‘We cannot serve our country by overturning the people’s decision’
Theresa May spent almost an hour on her feet in the House of Commons imploring MPs to back her agreement with the EU.
Theresa May warned MPs that they, and not Brussels, would be blamed if Brexit were “lost” because they rejected her deal yesterday.
The Prime Minister spent almost an hour on her feet in the House of Commons imploring MPs to back her agreement with the EU.
She addressed them hours after it emerged that Attorney-General Geoffrey Cox had not changed his legal advice, dealing a blow to her hopes of a significant parliamentary breakthrough.
Watched from the public gallery by her husband, Philip, Mrs May warned MPs not to let the great be the enemy of the good.
If they rejected her deal “then Brexit could be lost”, she said, saying “it falls to us here to implement” the referendum result.
“We cannot serve our country by overturning a decision of the British people … by refusing to compromise,” she said. “The time has come to deliver on the instruction we were given.
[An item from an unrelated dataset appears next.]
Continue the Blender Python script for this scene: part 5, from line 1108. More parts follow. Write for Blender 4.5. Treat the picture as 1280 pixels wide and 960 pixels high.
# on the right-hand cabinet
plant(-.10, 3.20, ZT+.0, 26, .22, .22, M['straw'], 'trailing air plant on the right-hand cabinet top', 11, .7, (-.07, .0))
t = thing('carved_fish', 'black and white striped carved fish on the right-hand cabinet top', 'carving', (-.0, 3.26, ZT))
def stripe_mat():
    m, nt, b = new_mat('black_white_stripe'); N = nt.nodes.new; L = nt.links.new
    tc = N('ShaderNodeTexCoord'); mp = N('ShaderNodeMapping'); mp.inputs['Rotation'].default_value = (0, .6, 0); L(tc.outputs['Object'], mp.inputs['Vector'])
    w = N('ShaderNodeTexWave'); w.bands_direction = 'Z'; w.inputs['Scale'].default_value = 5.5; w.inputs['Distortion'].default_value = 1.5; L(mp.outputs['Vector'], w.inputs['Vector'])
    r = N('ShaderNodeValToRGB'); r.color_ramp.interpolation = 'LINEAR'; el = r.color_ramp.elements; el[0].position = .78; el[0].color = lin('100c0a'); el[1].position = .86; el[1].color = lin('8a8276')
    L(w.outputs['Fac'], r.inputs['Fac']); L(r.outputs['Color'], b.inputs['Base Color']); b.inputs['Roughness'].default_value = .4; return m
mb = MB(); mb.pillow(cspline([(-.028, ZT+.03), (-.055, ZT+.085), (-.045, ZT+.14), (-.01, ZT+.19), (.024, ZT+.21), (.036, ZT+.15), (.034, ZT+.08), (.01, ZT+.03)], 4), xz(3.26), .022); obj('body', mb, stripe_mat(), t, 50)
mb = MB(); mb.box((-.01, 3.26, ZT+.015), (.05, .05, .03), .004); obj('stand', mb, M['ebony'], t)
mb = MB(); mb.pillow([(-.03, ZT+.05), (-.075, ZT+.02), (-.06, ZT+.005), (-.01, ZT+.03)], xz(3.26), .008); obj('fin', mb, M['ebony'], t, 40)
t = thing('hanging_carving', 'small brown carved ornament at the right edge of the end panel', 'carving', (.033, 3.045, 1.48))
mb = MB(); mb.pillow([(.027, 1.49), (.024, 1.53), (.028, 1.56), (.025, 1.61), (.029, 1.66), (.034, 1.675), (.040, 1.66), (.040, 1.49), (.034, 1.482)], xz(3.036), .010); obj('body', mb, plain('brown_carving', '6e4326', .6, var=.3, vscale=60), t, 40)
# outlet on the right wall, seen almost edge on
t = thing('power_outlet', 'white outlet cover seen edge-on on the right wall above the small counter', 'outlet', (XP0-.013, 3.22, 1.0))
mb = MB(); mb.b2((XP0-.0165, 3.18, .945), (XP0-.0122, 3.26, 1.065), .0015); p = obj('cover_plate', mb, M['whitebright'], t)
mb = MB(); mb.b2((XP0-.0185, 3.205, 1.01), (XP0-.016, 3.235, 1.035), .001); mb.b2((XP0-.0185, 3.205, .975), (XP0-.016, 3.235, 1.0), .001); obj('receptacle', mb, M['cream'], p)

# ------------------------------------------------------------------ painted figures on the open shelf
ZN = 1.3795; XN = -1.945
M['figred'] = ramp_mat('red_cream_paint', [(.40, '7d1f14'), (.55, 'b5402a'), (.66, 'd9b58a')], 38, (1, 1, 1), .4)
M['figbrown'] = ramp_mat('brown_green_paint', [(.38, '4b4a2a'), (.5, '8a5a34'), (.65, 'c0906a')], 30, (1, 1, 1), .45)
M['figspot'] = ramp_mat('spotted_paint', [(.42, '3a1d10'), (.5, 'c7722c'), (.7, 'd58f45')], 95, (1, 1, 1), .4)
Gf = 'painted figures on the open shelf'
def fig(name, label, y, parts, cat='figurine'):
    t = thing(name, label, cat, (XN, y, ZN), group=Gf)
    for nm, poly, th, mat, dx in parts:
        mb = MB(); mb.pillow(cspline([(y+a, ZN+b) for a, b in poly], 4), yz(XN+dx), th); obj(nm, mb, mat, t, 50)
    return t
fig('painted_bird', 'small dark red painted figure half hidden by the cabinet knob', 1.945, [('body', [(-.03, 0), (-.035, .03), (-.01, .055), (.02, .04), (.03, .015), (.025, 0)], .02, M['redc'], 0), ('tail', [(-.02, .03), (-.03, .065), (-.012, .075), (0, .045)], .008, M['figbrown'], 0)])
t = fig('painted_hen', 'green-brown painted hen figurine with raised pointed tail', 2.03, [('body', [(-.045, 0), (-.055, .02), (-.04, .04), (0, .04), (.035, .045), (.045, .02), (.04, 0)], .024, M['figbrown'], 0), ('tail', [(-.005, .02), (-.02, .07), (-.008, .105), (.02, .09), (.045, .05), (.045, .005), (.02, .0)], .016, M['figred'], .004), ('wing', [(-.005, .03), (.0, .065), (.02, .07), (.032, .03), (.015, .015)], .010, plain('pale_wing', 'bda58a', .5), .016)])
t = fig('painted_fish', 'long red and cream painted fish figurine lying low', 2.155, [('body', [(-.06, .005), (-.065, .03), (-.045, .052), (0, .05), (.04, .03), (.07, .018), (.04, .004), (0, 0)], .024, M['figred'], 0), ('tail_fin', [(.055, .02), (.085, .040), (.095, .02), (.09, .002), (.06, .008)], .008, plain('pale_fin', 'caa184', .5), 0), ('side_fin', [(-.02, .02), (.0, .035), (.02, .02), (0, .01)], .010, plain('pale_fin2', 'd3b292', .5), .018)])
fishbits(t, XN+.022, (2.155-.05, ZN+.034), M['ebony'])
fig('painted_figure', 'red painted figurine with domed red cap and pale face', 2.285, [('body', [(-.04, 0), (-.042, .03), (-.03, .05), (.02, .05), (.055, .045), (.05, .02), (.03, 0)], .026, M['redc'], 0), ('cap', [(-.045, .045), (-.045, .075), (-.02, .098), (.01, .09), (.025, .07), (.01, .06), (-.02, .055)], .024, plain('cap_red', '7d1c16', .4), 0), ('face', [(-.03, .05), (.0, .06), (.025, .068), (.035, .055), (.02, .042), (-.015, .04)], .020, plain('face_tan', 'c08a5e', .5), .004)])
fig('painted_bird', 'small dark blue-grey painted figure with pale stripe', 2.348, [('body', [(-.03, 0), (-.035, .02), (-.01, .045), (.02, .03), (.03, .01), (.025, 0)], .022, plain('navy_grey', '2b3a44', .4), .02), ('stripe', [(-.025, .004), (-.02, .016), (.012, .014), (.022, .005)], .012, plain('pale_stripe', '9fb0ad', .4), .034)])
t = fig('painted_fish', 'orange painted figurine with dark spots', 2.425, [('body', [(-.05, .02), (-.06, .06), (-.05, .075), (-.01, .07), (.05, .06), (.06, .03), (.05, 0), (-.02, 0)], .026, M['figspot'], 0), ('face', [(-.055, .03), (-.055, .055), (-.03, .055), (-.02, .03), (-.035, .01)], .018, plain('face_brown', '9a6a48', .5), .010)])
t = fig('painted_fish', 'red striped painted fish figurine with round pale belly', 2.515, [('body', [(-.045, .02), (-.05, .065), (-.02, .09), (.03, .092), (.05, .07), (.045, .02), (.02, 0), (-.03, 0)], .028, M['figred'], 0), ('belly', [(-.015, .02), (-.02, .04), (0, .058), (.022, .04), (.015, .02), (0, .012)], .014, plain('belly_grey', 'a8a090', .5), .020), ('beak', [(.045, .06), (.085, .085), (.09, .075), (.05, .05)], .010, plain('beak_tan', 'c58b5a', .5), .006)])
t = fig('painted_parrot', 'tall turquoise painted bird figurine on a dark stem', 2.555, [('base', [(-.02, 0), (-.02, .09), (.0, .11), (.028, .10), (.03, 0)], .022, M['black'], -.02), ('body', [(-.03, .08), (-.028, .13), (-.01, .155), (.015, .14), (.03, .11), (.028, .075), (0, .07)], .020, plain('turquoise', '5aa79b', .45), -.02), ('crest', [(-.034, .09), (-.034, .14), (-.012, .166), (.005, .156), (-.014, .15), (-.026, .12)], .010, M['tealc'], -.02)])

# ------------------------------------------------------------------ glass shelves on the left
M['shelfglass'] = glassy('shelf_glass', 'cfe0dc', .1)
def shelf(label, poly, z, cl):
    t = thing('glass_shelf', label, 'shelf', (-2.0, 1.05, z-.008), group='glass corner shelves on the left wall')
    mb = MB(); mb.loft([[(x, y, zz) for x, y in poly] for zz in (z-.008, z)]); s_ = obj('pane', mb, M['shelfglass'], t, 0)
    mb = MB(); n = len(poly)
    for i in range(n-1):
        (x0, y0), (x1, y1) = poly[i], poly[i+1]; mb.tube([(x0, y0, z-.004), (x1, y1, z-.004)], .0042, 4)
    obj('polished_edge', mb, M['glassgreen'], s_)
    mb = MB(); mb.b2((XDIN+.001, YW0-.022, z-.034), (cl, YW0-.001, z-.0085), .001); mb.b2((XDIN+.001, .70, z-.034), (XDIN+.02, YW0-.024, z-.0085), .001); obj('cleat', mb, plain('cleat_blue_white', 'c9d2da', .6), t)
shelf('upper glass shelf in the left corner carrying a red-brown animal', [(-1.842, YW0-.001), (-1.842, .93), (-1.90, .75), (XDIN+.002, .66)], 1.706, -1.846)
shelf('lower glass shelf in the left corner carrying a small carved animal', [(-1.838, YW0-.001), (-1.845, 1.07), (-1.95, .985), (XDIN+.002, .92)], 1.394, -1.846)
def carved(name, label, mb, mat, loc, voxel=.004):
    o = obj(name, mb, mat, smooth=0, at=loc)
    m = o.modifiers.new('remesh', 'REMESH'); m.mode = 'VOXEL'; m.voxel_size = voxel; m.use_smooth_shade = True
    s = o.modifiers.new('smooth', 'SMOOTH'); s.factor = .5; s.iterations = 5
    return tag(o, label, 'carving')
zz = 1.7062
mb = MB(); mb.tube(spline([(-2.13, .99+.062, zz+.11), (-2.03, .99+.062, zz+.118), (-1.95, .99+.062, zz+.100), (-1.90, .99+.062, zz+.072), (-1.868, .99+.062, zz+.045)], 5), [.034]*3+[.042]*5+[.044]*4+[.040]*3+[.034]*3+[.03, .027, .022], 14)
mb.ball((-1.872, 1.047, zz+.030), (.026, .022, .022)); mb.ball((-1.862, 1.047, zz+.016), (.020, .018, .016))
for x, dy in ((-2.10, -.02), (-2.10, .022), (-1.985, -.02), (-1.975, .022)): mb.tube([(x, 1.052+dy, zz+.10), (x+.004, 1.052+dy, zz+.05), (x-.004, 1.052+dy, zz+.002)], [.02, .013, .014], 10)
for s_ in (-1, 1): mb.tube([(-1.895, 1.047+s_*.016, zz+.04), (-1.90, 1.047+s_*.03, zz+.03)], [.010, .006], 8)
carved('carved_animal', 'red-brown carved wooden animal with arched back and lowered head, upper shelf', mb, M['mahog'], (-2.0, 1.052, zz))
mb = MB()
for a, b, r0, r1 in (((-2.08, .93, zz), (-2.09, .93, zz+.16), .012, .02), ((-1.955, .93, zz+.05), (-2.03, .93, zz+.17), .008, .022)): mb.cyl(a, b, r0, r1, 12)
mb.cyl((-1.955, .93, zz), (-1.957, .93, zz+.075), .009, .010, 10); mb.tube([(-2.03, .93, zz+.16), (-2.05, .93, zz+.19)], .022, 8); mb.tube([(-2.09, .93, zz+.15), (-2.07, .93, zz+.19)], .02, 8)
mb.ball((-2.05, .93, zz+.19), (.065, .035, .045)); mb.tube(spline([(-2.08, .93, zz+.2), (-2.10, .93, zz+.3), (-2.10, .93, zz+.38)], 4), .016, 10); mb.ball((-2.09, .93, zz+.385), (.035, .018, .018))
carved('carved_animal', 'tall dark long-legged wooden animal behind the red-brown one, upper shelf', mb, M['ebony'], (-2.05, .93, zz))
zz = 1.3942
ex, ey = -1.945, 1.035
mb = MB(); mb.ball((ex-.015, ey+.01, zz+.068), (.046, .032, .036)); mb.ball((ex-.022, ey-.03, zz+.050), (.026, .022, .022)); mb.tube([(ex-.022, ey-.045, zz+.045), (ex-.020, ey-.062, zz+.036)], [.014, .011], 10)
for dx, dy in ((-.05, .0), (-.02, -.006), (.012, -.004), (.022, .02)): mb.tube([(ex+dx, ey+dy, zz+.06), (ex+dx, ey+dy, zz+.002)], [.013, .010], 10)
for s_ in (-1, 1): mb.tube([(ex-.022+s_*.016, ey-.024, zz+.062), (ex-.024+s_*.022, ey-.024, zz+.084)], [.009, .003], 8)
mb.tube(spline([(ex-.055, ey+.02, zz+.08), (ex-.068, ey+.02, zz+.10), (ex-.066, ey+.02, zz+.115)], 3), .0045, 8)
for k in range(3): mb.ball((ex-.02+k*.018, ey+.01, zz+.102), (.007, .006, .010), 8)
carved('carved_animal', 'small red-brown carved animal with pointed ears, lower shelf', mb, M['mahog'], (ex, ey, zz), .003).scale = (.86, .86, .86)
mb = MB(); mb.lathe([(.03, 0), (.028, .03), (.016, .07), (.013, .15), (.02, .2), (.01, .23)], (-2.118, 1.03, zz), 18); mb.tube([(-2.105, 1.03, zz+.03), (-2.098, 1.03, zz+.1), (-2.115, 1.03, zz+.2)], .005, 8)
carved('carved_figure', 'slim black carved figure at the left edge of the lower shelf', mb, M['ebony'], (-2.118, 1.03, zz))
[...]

The time has come to back this deal.’’
A delay to Brexit would create more uncertainty for business, she said. Accepting the deal would show “the UK is a country that honours the democratic decisions taken by our people in referendums and in elections”.
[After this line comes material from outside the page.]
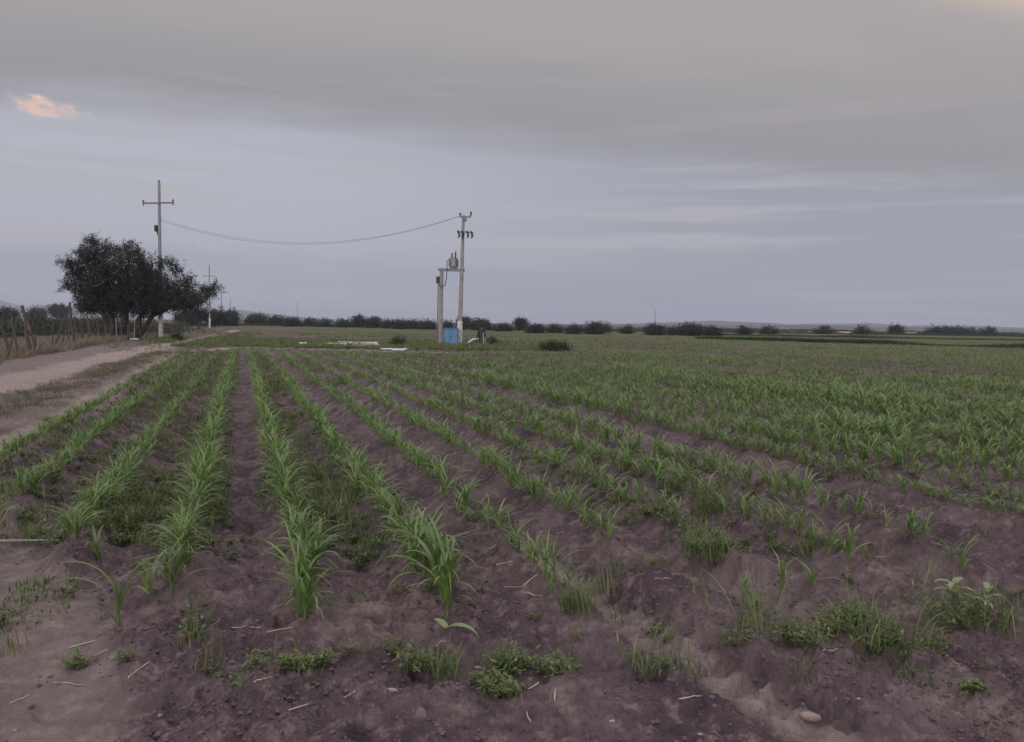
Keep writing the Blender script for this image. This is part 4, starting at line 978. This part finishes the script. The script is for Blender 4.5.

Tory MP Sir Edward Leigh told his fellow Brexiteers that the deal was “not perfect, but it delivers Brexit”.
Other Eurosceptic Tories were scathing. Boris Johnson, the former foreign secretary, told MPs he could not accept Mr Cox’s claim that there was a minimal legal risk that Britain would be trapped in the Irish backstop, the insurance policy to prevent a hard border that critics warn could leave Britain stuck in a Customs union with the EU.
He called a no-deal Brexit “the only safe route to self-respect” and said if rejected, Mrs May’s deal should be “put to bed”.
Sir Bill Cash, a Eurosceptic Tory MP and chairman of the European scrutiny committee, told Mrs May he would vote against her plans, saying they “undermined” the Brexit vote.
This was echoed by Tory Conor Burns, who warned that if MPs passed the deal, they would be telling Leave voters “their voice did not matter”.
Tory Andrea Jenkyns, said Mrs May’s deal was “the same bad deal for this country’s future” despite extra talks with Brussels. She called on Britain to “just leave” on March 29.
Former Brexit secretary David Davis said he would have “preferred” unilateral withdrawal, and the issue of the backstop was now “one of trust”.
Labour leader Jeremy Corbyn accused Mrs May of “running down the clock” for three months only to fail to achieve any of her aims. He said her agreement was a “bad deal that will damage our economy, undermine our industries, irreparably harm our manufacturing sector, risk our NHS, damage our public services (and) harm living standards”.
Chris Leslie, of the newly formed breakaway Independent Group of former Tory and Labour MPs accused Mr Corbyn of “colluding in the drift towards such a disastrous Brexit” by not backing a second referendum soon enough.